*WHAT YOU WILL DO*: Only the lines from the start of the data through the line containing "COL = SC.collection" should be written out, exactly as they are, with both ends included and the pictures left out.
....................
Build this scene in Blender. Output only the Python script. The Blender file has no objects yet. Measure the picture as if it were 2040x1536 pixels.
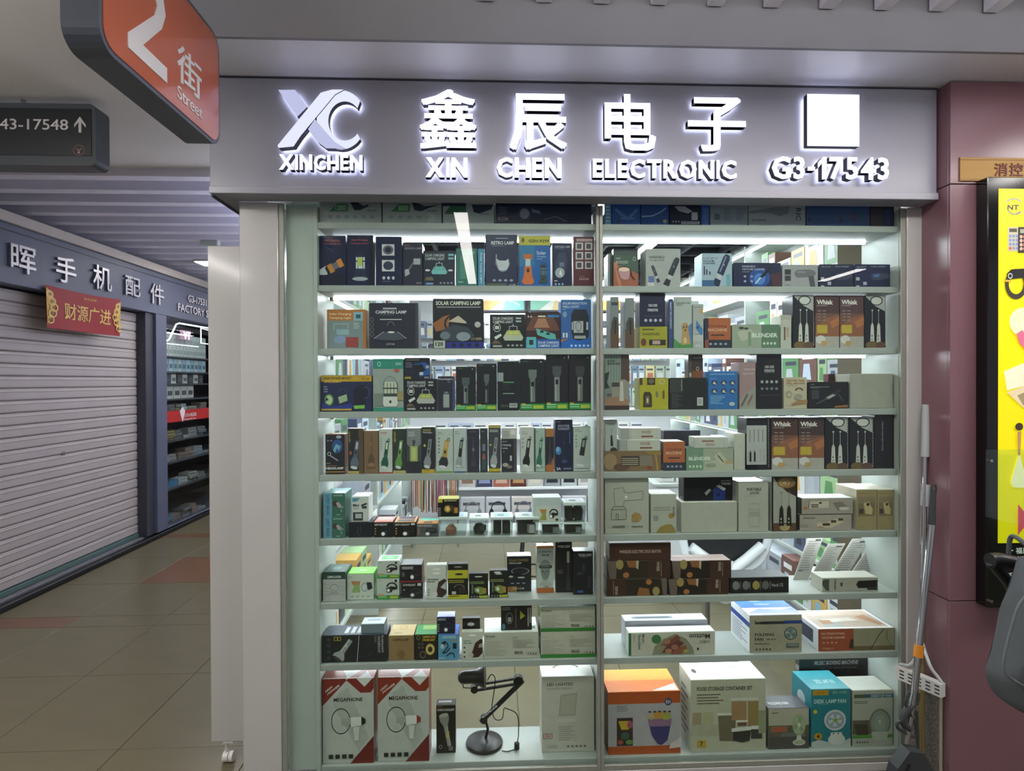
import bpy, bmesh, math, random
from mathutils import Vector, Matrix
random.seed(7)
SC = bpy.context.scene
COL = SC.collection

# ---------------------------------------------------------------- camera
FPX = 1150.0
YAW, PIT, ROL = 0.04071, -0.00706, -0.00397
CAM = Vector((0.0, -2.36, 1.65))
_fw = Vector((math.sin(YAW)*math.cos(PIT), math.cos(YAW)*math.cos(PIT), math.sin(PIT)))
_rt0 = Vector((math.cos(YAW), -math.sin(YAW), 0)); _up0 = _rt0.cross(_fw)
_rt = _rt0*math.cos(ROL) + _up0*math.sin(ROL); _up = -_rt0*math.sin(ROL) + _up0*math.cos(ROL)
cam_d = bpy.data.cameras.new('camera'); cam_o = bpy.data.objects.new('camera', cam_d); COL.objects.link(cam_o)
cam_d.sensor_fit = 'HORIZONTAL'; cam_d.sensor_width = 36.0; cam_d.lens = FPX/2040.0*36.0
cam_d.clip_start = 0.05; cam_d.clip_end = 100
M = Matrix(((_rt.x, _up.x, -_fw.x, CAM.x), (_rt.y, _up.y, -_fw.y, CAM.y), (_rt.z, _up.z, -_fw.z, CAM.z), (0, 0, 0, 1)))
cam_o.matrix_world = M
SC.camera = cam_o

# ---------------------------------------------------------------- world, exposure
W = bpy.data.worlds.new('mall_ambient'); SC.world = W; W.use_nodes = True
_bg = W.node_tree.nodes.get('Background') or W.node_tree.nodes.new('ShaderNodeBackground')
_bg.inputs[0].default_value = (0.80, 0.82, 0.90, 1); _bg.inputs[1].default_value = 0.45
SC.view_settings.view_transform = 'Standard'; SC.view_settings.look = 'None'
SC.view_settings.exposure = 0.0; SC.view_settings.gamma = 1.0; SC.view_settings.use_curve_mapping = False
LAMP = 24.5        # ceiling strip lamps, added ones included
SHELF_LED = 28.0  # strips under the shelves
SIGN_FRONT, SIGN_BACK = 1.9, 7.5

SC.cycles.max_bounces = 7; SC.cycles.diffuse_bounces = 3; SC.cycles.glossy_bounces = 3; SC.cycles.transmission_bounces = 4; SC.cycles.transparent_max_bounces = 10

# ---------------------------------------------------------------- measuring helpers: a photo measurement at a known plane
def ray(px, py):
    return _rt*((px-1020)/FPX) + _up*(-(py-768)/FPX) + _fw
def atY(px, py, Y):
    d = ray(px, py); return CAM + d*((Y-CAM.y)/d.y)
def atZ(px, py, Z):
    d = ray(px, py); return CAM + d*((Z-CAM.z)/d.z)
def atX(px, py, X):
    d = ray(px, py); return CAM + d*((X-CAM.x)/d.x)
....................
*IN RESPONSE*:
Build this scene in Blender. Output only the Python script. The Blender file has no objects yet. Measure the picture as if it were 2040x1536 pixels.
import bpy, bmesh, math, random
from mathutils import Vector, Matrix
random.seed(7)
SC = bpy.context.scene
COL = SC.collection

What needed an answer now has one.